小さな土地活用と自宅

 目黒田ご夫妻から相談があったのが、平成の30年ごろの夏のことです。奥様が、実家の跡地を相続したばかりの一部分の活用です。大部分はコインパーキングとして活用して、残った土地を妹さんと分割し、東道路に面した22坪の土地です。三軒茶屋駅から歩いて20分、環七道路から一本内側に入った住宅地であり、賃貸住宅建設には適した土地です。しかし、一種低層住居専用地域、高台に位置し、前面道路はセットバックを必要とする難度の高い敷地条件です。敷地延長の土地を相続した妹様は、ハウスメーカーD社に発注し、完成が近い状況でした。

 そんな状況の中、ご主人の友人の勧めで私が担当しました。現地を確認し、エリアのマーケティングを実施して、お客様との面談を迎え、聞き取りを丁寧に行いました。お客様は、「初めての賃貸経営」「ご主人は不動産に詳しい」「奥様はご主人の意見を尊重する」「妹様の投資状況を見ている」などがキーになり、そのポイントを満たす提案が必要であると気づきました。また、私の卒業した大学の近くの姉妹校である大学を卒業した奥様とは、「昔話で花が咲き」人間関係が一気に縮まり、2週間後にプレゼンをすることで合意を得ました。

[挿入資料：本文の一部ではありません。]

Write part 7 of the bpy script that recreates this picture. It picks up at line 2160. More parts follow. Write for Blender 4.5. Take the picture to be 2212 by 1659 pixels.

 三軒茶屋駅(東急東横線)は渋谷から10分程度の人気のエリアですが坂道を歩いて20分、最寄りの若林駅(世田谷線)坂を歩いて7分の立地、一種低層住居専用地域で、近隣は高級住宅が多い。結果、ファミリーの一戸建て賃貸に絞り、計画しました。ビルトインガレージ、自転車置き場を配置し、容積率ギリギリの2LDK。2階にリビング、ロフト、勾配天井、浴室などを設置、リビングから三軒茶屋の街並みが見えるように窓を作りました。一階は、2室に仕切れる大きな寝室と玄関、ビルトインガレージです。コストは木造であることもあり、D社(小さな1DK×2戸)に比べびっくりするほど安かったと理解しています(そのように奥様からの言葉)。2回ほど商談を行い、発注いただいたのです。そして、着工し、引き渡しを行う時期に入り、奥様の友人など数組を建物見学会にご案内することから、新しいお客様をご紹介もいただきました。

 賃貸募集の時期になり、企画提案時に予定料金を提示した会社(私が紹介)に決まり、一戸建特有の募集方法、契約内容で進めることになりました。数週間後、あるネット関係にお勤めの若いご夫婦が借りていただいたのです。設計者として、必ず、建設した建物は入居者に聞き取りをします(もちろん、関係者了解後)が、「もしもの時、本社の渋谷まで歩ける」「子供が生まれたばかり」「ビルトインガレージ」「おしゃれなリビング」が気に入り、借りることにしたようです。夫婦で勤務する会社は、もしもの時に駆け付けられる地域に住むと、家賃補助が驚くほど出るようで、夫婦ともに補助が受けとれるということから、若くても一戸賃貸住宅が可能だと教えてくれました。東京商圏は、いろいろな条件、いろいろなお客様が存在していると、改めて気づいたことです。この賃貸募集会社は、大手の会社の総務部門(法人営業)とつながっており、一般的な募集(店頭、ネットなど)以外での方法なのです。一戸建て賃貸は、なかなかお客様が付かないケースもありますが、エリアマーケティングを行い、需要と供給をよく見極めると長く住んでいただけるケースが多いことも確かです。二組のお客様の笑顔を見ることができました。

 目黒田様とは、引き渡した後も、自宅に呼ばれて、お食事、お茶をいただくようになっていました。自宅訪問の帰りは、たくさんの有名人宅が存在していたこともあり、外観の勉強にしていました。そして、2年後に相談されたのが、自宅の改修です。リフォームと同時に望まれたのが、耐震補強であり、私の得意分野ということもあり、一緒に取り組むことになったのです。自宅のある目黒区の補助金を活用する上で、耐震診断、補強設計は目黒区内の設計事務所登録者に限られていたので、補強設計を依頼し、施工は会員(NPO法人住まいの構造改革推進協会)であるO工務店様にしました。一般的なリフォーム会社ではなく、耐震補強知識を経験している工務店でないと安心できないからです。結果、目黒田様の笑顔を二回も見ることができたのは、うれしい限りですが、三回目、四回目もあるのではないかと一緒に笑っています。

※この画像は「物語のイメージ」です。